Hablarles en el idioma de sus patas y ver cómo las manchitas que les dibujaba en el lomo iban saltando afuera de sus pieles hasta quedar pegadas en las montañas, convertidas en algo parecido a las flores. Así pasaban los días; mis caballos azules yendo y viniendo por todos los rincones, impacientes y traviesos, relinchando de la sala a la cocina, del patio a la cochera, corriendo desbocados en las páginas del cuaderno que era el sur de este febrero. Latitud que empezaba a los cinco años, tirada en el suelo, con los ojos llenos de viento y noviembre, y un olor muy dulce saliendo del horno, subiendo por la sala en bocanadas lentas, como una nube blanca. Abrazada yo a sus patas, enroscada en el cuaderno de dibujo que era el principio de este viaje al sur del sur. De un lado las fachadas, los esteros, las casas; y del otro, los vientres-salchicha de mis caballos, vientres alargados como sueños, desproporcionados como besos.
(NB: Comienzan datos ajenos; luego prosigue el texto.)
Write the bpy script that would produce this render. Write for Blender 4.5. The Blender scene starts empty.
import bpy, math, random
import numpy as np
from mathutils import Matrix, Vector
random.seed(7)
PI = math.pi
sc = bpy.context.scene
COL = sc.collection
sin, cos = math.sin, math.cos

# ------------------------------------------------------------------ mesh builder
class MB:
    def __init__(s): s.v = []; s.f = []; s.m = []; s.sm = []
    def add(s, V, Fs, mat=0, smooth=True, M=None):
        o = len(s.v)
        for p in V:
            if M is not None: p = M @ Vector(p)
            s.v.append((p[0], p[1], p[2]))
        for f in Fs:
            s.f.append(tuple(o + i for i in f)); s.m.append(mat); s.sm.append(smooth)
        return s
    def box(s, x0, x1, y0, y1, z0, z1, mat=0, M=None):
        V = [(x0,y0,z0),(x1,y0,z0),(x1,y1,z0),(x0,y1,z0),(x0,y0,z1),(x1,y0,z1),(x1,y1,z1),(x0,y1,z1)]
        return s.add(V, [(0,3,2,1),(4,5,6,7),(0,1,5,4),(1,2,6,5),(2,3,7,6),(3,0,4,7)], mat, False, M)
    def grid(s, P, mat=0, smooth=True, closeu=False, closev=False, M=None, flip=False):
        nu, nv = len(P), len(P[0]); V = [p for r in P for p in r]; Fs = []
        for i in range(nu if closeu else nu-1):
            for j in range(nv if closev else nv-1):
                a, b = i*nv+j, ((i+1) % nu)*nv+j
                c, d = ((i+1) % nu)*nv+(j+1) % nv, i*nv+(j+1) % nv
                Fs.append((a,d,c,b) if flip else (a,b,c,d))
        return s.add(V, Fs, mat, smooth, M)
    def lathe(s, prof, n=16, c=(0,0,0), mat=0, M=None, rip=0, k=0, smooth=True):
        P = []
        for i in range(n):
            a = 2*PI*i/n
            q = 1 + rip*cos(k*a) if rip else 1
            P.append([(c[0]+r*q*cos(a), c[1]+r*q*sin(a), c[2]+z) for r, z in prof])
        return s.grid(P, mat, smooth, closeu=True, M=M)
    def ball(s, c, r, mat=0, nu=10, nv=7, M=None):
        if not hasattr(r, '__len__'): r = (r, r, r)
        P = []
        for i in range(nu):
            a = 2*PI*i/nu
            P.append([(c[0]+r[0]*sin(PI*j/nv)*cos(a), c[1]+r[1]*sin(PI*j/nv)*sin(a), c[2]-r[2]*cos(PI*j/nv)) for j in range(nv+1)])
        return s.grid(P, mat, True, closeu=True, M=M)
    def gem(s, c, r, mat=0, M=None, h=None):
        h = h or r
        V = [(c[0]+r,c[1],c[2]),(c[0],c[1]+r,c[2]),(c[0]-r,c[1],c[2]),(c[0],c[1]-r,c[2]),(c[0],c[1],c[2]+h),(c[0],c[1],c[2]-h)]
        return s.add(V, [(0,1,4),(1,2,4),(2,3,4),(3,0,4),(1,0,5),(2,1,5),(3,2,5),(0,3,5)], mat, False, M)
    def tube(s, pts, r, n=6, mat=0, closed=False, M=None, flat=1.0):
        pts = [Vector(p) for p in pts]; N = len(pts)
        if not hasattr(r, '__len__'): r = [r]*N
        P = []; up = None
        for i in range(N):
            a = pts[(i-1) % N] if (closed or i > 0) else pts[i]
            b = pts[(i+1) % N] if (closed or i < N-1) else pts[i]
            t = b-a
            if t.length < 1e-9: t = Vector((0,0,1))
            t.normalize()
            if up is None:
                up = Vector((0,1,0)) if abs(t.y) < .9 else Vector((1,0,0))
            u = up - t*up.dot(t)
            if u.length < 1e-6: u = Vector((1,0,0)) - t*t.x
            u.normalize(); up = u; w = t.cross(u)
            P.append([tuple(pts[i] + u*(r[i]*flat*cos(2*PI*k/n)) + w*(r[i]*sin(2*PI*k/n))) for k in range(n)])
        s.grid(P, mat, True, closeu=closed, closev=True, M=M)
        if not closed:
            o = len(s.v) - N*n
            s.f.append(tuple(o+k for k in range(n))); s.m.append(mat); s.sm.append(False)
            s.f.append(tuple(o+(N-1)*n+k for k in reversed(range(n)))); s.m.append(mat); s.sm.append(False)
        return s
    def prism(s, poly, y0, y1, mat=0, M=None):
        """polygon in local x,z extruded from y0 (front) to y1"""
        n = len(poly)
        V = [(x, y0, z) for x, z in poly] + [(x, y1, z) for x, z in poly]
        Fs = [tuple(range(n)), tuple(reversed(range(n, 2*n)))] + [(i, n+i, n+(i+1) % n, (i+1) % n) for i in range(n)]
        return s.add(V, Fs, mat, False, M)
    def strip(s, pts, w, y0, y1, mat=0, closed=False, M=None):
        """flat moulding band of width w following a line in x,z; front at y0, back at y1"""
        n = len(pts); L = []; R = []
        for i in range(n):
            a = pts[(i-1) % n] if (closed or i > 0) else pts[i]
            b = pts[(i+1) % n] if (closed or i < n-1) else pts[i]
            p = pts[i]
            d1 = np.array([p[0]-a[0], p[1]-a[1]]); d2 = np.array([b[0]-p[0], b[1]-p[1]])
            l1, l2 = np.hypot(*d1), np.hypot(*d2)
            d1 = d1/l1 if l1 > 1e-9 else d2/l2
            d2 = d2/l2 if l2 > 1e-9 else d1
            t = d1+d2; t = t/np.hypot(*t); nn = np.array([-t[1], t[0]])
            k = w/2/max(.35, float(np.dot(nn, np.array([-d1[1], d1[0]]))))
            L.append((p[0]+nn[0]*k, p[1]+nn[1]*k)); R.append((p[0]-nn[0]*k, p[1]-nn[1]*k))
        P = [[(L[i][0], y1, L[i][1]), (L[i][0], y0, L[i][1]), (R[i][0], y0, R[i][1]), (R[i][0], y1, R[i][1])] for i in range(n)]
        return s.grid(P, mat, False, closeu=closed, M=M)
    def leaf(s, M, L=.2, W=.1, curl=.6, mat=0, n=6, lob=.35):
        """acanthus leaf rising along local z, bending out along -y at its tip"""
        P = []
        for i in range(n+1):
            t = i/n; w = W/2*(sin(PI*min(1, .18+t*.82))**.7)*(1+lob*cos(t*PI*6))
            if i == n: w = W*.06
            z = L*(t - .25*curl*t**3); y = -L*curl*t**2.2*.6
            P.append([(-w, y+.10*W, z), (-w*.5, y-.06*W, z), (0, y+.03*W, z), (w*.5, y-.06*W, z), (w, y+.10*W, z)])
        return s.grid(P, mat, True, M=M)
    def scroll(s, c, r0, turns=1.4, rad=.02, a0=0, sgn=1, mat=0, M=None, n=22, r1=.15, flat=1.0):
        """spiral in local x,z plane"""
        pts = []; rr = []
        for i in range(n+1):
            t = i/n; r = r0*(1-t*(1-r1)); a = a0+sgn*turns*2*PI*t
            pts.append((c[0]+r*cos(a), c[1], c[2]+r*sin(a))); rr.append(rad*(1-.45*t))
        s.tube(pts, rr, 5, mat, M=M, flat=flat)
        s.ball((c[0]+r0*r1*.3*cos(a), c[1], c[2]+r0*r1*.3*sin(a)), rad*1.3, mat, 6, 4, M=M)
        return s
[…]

Era un tiempo de laderas, nubes y saltamontes. Un tiempo de luciérnagas cantando debajo de la mesa.

Cerrar mis ojos de entonces y sentir la Patagonia abierta bajo el sol, balanceándose conmigo sobre el lomo de una yegua rescatada de lo más hondo de una lágrima. Verme agarrada a la montura, feliz como una ola sin destino, acurrucándome despacito debajo de la mesa, una vez más, alargando el cuerpo para abrazar esta tierra seca de maitenes barrigones, siempre verdes, en este viaje que empezó en las patas traviesas de mis caballos azules y sus manchas de colores, en su lenguaje de idas y regresos.

Saber que a miles de kilómetros de aquellos días, la yeguita-lágrima vino a prestarme su lomo para que volviera a ser la que fui, la que voy siendo en el sur más profundo de mi propio corazón.